I’ve had to move a ring from my second smallest finger to my middle finger. I was going to lose it otherwise. I’m feeling more limber. My clothes are looser and I’m ready to pass on all the bigger clothes to my Mum. She will keep some and donate the rest to charity. I don’t want them back.

My son bought fish and chips home today. There’s was heaps left over. I was not tempted. I did enjoy the smell though. My life is so different now. Exercise is not a duty or a chore. It’s something I enjoy. I love feeling the changes in my body. Nutrition is very important to me. I am very mindful of everything I eat and keep learning more. I’m making small gains with my daughter’s nutrition. She is a teenager but she is eating most of what we’re eating. My son on the other hand is still eating complete crap.

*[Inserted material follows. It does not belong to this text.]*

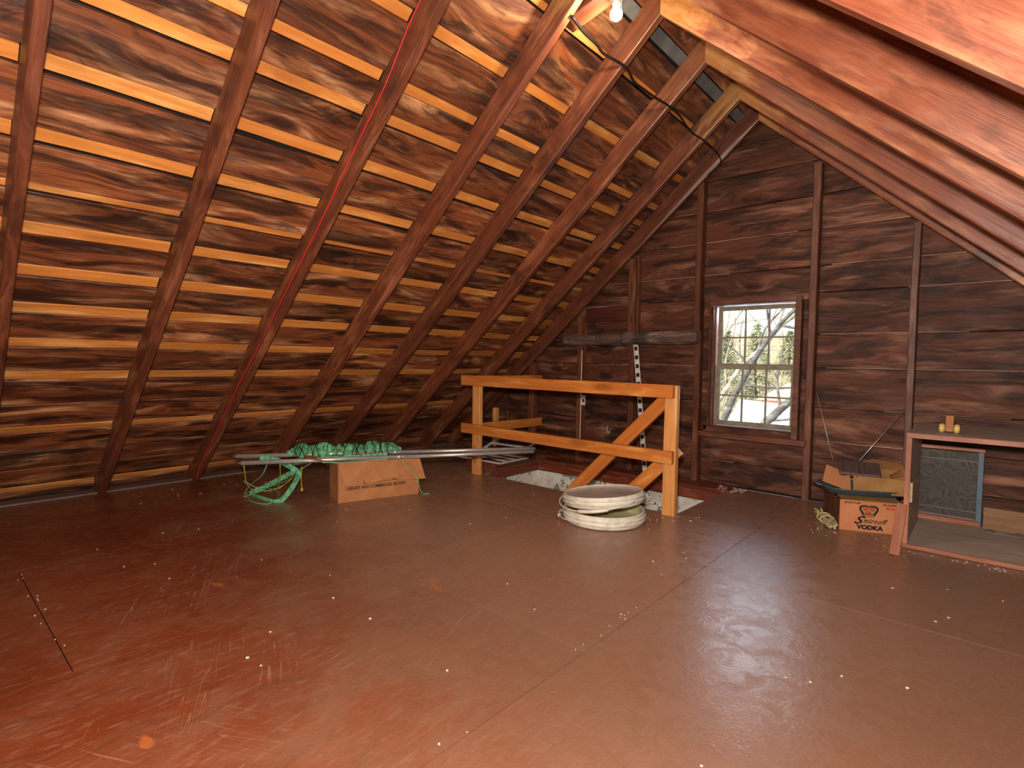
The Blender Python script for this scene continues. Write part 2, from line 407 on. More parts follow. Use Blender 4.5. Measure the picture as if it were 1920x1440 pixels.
BAT = [(.30, .335), (.64, .695), (.93, .98), (1.105, 1.16), (1.375, 1.435), (1.67, 1.73), (1.93, 1.962), (2.124, 2.185), (2.375, 2.44),
       (2.613, 2.68), (2.87, 2.935), (3.135, 3.205), (3.66, 3.715), (4.35, 4.405)]
ROWS = [(-.095, .032), (.115, .30), (.335, .64), (.695, .93), (.98, 1.105), (1.16, 1.375), (1.435, 1.67), (1.73, 1.93), (1.962, 2.124), (2.185, 2.375),
        (2.44, 2.613), (2.68, 2.87), (2.935, 3.135), (3.205, 3.43), (3.44, 3.66), (3.715, 3.925), (3.93, 4.13), (4.135, 4.35), (4.405, 4.50)]
RY = [-2.2, -1.57, -.95, -.32, .30, .915, 1.525, 2.15, 2.70, 3.30, 3.90, 4.33]     # near faces of the rafters
RT = .045
def slope_board(name, side, s0, s1, y0, y1, dep, t, mat, seg=5, wob=.003, jog=.0):
    d, n, a = S[side]; sc = (s0+s1)/2
    A = slope(side, sc+random.uniform(-jog, jog), y0, dep+t/2); B = slope(side, sc+random.uniform(-jog, jog), y1, dep+t/2)
    return board(name, A, B, d, s1-s0, t, mat, ceiling, seg, wob, .0025)
R1 = random.Random(3)
for side in 'LR':
    for i, (a, b) in enumerate(ROWS):
        if side == 'R' and a > 4.2: continue
        cuts = [YN, RY[R1.choice((3, 4))]+.022, RY[R1.choice((7, 8, 9))]+.022, YF+.05]
        gap = R1.choice((.003, .004, .006, .012)) if i not in (6, 7) else .018
        for k in range(3):
            slope_board('plank', side, a+gap, b-.002, cuts[k]+.001, cuts[k+1]-.001, DEPS[side]+R1.uniform(0, .005), .022, M_plank if side == 'L' else M_plank_shade, jog=.003)
    for i, (a, b) in enumerate(BAT):
        if side == 'L':
            for k in range(2, len(RY)):
                y0 = RY[k-1]+RT+.002; y1 = RY[k]-.003
                if k == 2: y0 = YN
                w = R1.uniform(-.003, .003)
                slope_board('batten', side, a+w, b+w, y0, y1, DEP+.002+R1.uniform(0, .004), .018, M_batten, seg=3, wob=.0015, jog=.002)
        elif a < 4.2:
            slope_board('batten', side, a, b, YN, YF, DEPS['R']+.002, .018, M_stud, seg=5)
slope_board('ridge_board', 'L', .035, .105, YN, YF, DEP-.005, .02, M_galv)
slope_board('ridge_board', 'R', .035, .105, YN, YF, DEPS['R']-.005, .02, M_plank_shade)

def rafter(side, y, k):
    """2x6 with a plumb cut at the ridge and a level cut on the floor; its near inner edge is waney"""
    d, n, a = S[side]; F = AZ/math.sin(a); D = DEPS[side]
    nseg = 16; vs, fs = [], []; R = random.Random(k*7+(side == 'R')); w0 = R.uniform(.2, 1)
    sgn = 1 if side == 'L' else -1
    for i in range(nseg+1):
        t = i/nseg
        wane = max(.003, (.006+.020*w0*max(0, noise.noise(Vector((t*4.2+k*9.1, k*3.3, sgn)))*1.6)) if 0 < i < nseg else .004)
        bow = .004*noise.noise(Vector((t*3+k, 5, sgn)))
        prof = [(0, D), (0, wane), (wane*.55, 0), (RT-.003, 0), (RT, .003), (RT, D)]
        for yy, dep in prof:
            s_top = -math.tan(a)*dep; s_bot = F+dep*math.cos(a)/math.sin(a)
            s = s_top+(s_bot-s_top)*t
            vs.append((s, (yy+bow)*sgn, dep))
    m = len(prof)
    for i in range(nseg):
        for j in range(m):
            p, q = i*m+j, i*m+(j+1) % m; fs.append((p, q, q+m, p+m) if side == 'L' else (q, p, p+m, q+m))
    fs.append(tuple(range(m))); fs.append(tuple(range(nseg*m, nseg*m+m))[::-1])
    o = mesh_obj('rafter', vs, fs, M_rafter if side == 'L' else M_rafter_r)
    bm = bmesh.new(); bm.from_mesh(o.data); bmesh.ops.recalc_face_normals(bm, faces=bm.faces[:]); bm.to_mesh(o.data); bm.free()
    # local x down the slope, y = +-world y, z = outwards
    X = d; Z = n; Y = Z.cross(X)
    mm = Matrix((X, Y, Z)).transposed().to_4x4(); mm.translation = Vector((AX, y, AZ))
    if side == 'L' and Y.y < 0 or side == 'R' and Y.y > 0:
        for v in o.data.vertices: v.co.y *= -1
        o.data.flip_normals()
    return setm(o, mm, ceiling)
for k, y in enumerate(RY):
    rafter('L', y, k); rafter('R', y, k+30)

# floor: joist deck with a stair hole, painted sheets on top
HX0, HX1, HY0, HY1 = -3.30, -1.50, 3.345, 4.16
floor = None
def slab(name, x0, x1, y0, y1, z0, z1, mat, parent=None): return box(name, (x0, y0, z0), (x1, y1, z1), mat, parent)
def deck():
    bm = bmesh.new()
    for x0, x1, y0, y1 in ((-5.1, 2.3, YN, HY0), (-5.1, HX0, HY0, HY1), (HX1, 2.3, HY0, HY1), (-5.1, 2.3, HY1, YF+.02)):
        r = bmesh.ops.create_cube(bm, size=1)['verts']
        for v in r: v.co = Vector(((x0+x1)/2+v.co.x*(x1-x0), (y0+y1)/2+v.co.y*(y1-y0), -.048+v.co.z*.056))
    return bm_obj('floor', bm, M_joist)
floor = tag(deck(), 'attic floor of brown painted plywood sheets with a stair hole by the window wall', kind='structure')
SH = [(-4.72, -3.30, YN, -.60), (-4.72, -3.30, -.60, 1.85), (-4.72, -3.30, 1.85, 4.38),
      (-3.30, -2.12, YN, .34), (-3.30, -2.12, .34, 2.75), (-3.30, -2.12, 2.75, HY0),
      (-2.12, -1.0, YN, -.9), (-2.12, -1.0, -.9, 1.54), (-2.12, -1.0, 1.54, HY0), (HX1, -1.0, HY0, 4.38),
      (-1.0, .20, YN, .1), (-1.0, .20, .1, 2.55), (-1.0, .20, 2.55, 4.38),
      (.20, 1.40, YN, -1.1), (.20, 1.40, -1.1, 1.35), (.20, 1.40, 1.35, 3.8), (.20, 1.40, 3.8, 4.38), (1.40, 2.02, YN, 4.38)]
for i, (x0, x1, y0, y1) in enumerate(SH):
    g_ = .0018
    dz = random.Random(i).uniform(-.0006, .0006)
    slab('floor_sheet', x0+g_, x1-g_, y0+g_, y1-g_, -.019, dz, M_floor, floor)
tr = board('trim_1', (-4.80, YN, .006), (-4.80, 4.38, .006), (1, 0, 0), .16, .012, plain('grey_eave_strip', '#6a5148', .6, var=.4), None, 6)
tag(tr, 'grey painted board lying along the foot of the left roof slope', kind='structure')

# stairwell under the hole
W = []
sw = mesh_obj('wall_stairwell',
    [(HX0-.02, HY0-.02, -2.4), (HX1+.02, HY0-.02, -2.4), (HX1+.02, HY1+.02, -2.4), (HX0-.02, HY1+.02, -2.4),
     (HX0-.02, HY0-.02, -.077), (HX1+.02, HY0-.02, -.077), (HX1+.02, HY1+.02, -.077), (HX0-.02, HY1+.02, -.077)],
    [(0, 1, 2, 3), (0, 4, 5, 1), (1, 5, 6, 2), (2, 6, 7, 3), (3, 7, 4, 0)], M_plaster)
tag(sw, 'peeling white plaster lining of the stairwell', kind='structure')
for i in range(7):
    z = -2.2+i*.2; x = HX0+.2+i*.22
    box('stair_tread', (x, HY0, z-.03), (x+.25, HY1, z), M_joist, sw)
board('stair_header', (HX0, HY1-.012, -.040), (HX1, HY1-.012, -.040), (0, 0, 1), .076, .024, M_joist, sw)
board('stair_header', (HX0+.012, HY0, -.040), (HX0+.012, HY1-.03, -.040), (0, 0, 1), .076, .024, M_joist, sw)
for p, q, r_ in (((HX0+.45, HY1+.005, -.10), (HX1-.6, HY1+.005, -.21), .012), ((HX0+.3, HY1+.005, -.09), (HX1-.4, HY1+.005, -.15), .008)):
    tube('old_pipe', [p, q], r_, M_white, sw, 6, 0)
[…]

This will be a much longer battle. Part of his autism means he can’t tolerate many textures, smells or even colours. It’s called the white food diet. Bread, hot chips, nuggets, chips and a sausage for dinner each night. It’s not a case of he eats what’s put in front of him. He’d choose to starve, plus I believe that’s very inhumane. We have introduced him to sushi and he enjoys that. We’ve all but cut soft drink too. Very baby steps for most but giant leaps for him.

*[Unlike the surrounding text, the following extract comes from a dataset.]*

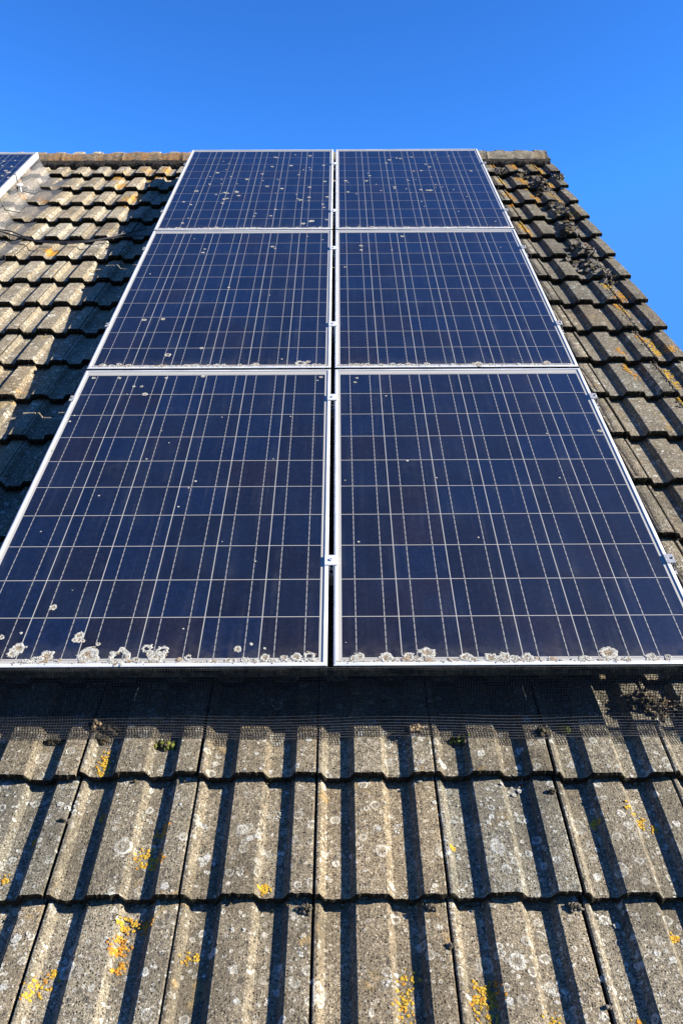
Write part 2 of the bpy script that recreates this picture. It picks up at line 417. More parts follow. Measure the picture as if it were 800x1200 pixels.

Ok brag alert. My son starts his first part time job today. We did a resume drop a couple of weeks back and he received a call from a local fish and chips shop. Two hours training tonight. This is a massive thing for any teenager. For my son, it gives him a foot in the door for full time employment when he finishes school/study. We have paid for a consultant to assist with his job search and resume and provide some wonderful advice. She has an adult autistic daughter who works. It’s been worth every cent. I’ve always believed in him. Never said he can’t do anything. Never set limits. He is understandably very nervous. Who wouldn’t be starting their first job. Today I’m his cheer squad.